Stop after the line that contains "from mathutils import Vector, Matrix"; until then, restate each line of the entries word for word from the very first.

--- Supplied entries ---

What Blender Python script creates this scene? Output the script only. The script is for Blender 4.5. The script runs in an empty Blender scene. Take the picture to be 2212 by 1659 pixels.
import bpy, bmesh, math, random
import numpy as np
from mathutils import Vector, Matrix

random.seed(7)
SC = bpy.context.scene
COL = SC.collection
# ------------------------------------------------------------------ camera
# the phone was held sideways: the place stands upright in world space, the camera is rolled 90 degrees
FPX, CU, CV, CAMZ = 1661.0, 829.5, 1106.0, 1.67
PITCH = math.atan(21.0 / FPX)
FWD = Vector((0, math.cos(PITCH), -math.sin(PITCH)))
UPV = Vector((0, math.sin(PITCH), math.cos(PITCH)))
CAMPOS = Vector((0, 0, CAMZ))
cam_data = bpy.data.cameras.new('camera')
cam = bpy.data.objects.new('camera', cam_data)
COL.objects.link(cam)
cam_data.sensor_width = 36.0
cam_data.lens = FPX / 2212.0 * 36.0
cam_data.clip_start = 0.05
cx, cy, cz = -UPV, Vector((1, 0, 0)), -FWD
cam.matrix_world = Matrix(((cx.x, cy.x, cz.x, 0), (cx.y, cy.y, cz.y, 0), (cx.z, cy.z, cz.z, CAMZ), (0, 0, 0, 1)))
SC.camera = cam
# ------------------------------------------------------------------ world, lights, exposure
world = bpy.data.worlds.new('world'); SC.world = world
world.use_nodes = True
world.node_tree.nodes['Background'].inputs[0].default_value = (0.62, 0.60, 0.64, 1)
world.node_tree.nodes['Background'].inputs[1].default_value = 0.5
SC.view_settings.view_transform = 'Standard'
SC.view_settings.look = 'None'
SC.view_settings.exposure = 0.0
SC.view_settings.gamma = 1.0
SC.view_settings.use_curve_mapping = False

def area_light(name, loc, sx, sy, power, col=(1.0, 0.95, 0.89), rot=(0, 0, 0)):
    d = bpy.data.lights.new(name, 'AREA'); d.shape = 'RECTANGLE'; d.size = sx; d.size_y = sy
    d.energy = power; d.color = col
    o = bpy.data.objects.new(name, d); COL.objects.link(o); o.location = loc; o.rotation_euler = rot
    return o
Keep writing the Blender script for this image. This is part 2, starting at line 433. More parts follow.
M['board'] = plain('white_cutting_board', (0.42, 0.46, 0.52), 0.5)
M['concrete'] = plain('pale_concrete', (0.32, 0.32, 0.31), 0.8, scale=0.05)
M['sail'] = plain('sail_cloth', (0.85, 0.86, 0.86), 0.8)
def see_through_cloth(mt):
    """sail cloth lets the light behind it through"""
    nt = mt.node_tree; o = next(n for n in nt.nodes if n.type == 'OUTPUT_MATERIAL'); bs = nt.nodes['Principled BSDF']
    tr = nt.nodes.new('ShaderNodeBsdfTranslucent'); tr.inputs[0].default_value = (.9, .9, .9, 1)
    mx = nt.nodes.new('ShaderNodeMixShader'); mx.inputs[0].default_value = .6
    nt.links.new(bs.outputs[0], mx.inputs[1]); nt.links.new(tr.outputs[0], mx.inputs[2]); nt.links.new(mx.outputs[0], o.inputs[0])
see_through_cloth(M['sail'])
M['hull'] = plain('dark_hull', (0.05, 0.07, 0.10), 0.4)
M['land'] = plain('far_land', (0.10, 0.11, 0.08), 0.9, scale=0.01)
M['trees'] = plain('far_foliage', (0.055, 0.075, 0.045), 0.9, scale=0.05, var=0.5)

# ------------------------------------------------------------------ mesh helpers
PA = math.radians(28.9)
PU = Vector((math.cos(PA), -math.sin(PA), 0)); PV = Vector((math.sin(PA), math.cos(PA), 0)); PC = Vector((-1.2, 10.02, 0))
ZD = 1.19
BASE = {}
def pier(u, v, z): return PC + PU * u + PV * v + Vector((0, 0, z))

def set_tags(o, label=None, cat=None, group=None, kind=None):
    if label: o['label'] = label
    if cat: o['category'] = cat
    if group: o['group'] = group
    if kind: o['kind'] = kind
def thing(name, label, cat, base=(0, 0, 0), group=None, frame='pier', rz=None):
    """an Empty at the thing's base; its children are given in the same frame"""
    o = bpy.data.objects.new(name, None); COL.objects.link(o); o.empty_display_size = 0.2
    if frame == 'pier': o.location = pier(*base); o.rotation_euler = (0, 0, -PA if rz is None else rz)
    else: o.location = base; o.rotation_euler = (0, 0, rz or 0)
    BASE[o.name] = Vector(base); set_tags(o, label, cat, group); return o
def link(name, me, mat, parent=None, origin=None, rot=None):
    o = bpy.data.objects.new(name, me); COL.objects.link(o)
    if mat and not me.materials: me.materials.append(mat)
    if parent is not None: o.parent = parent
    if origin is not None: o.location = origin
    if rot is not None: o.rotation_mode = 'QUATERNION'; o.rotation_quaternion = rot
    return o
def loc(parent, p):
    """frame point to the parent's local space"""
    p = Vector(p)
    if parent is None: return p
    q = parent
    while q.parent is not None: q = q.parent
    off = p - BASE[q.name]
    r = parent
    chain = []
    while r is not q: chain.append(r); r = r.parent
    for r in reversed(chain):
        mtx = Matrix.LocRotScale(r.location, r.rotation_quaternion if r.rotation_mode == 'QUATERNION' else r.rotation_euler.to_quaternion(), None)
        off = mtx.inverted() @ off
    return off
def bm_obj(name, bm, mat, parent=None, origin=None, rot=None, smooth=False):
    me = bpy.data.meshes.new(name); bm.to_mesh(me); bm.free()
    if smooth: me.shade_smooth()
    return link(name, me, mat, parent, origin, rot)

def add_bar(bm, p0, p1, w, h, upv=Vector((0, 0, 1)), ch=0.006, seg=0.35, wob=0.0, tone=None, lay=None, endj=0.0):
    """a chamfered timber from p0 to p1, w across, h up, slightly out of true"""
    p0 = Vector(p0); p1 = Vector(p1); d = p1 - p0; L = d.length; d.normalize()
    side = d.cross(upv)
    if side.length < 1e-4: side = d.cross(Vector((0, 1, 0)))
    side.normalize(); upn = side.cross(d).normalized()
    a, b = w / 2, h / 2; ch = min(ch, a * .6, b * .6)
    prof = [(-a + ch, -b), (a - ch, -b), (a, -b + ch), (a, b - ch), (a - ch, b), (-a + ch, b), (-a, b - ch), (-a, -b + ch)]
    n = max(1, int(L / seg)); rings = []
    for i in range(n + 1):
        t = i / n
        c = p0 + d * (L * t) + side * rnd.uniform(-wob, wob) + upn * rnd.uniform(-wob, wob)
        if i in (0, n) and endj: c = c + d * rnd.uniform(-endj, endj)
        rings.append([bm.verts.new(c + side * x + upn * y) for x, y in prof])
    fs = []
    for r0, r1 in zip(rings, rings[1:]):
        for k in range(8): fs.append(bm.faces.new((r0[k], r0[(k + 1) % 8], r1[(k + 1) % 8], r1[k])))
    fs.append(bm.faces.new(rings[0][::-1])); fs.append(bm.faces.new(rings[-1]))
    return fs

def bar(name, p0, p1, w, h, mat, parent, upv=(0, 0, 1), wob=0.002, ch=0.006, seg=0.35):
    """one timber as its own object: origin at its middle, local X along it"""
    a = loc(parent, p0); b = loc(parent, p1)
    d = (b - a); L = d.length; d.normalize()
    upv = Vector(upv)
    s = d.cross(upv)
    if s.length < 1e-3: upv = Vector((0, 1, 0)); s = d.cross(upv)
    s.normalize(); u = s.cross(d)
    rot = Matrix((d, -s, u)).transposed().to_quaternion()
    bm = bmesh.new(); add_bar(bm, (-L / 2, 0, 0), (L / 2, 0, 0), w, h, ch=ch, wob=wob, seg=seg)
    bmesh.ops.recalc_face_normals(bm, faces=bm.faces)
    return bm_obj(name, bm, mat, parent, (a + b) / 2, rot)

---

Problem solution ->
What Blender Python script creates this scene? Output the script only. The script is for Blender 4.5. The script runs in an empty Blender scene. Take the picture to be 2212 by 1659 pixels.
import bpy, bmesh, math, random
import numpy as np
from mathutils import Vector, Matrix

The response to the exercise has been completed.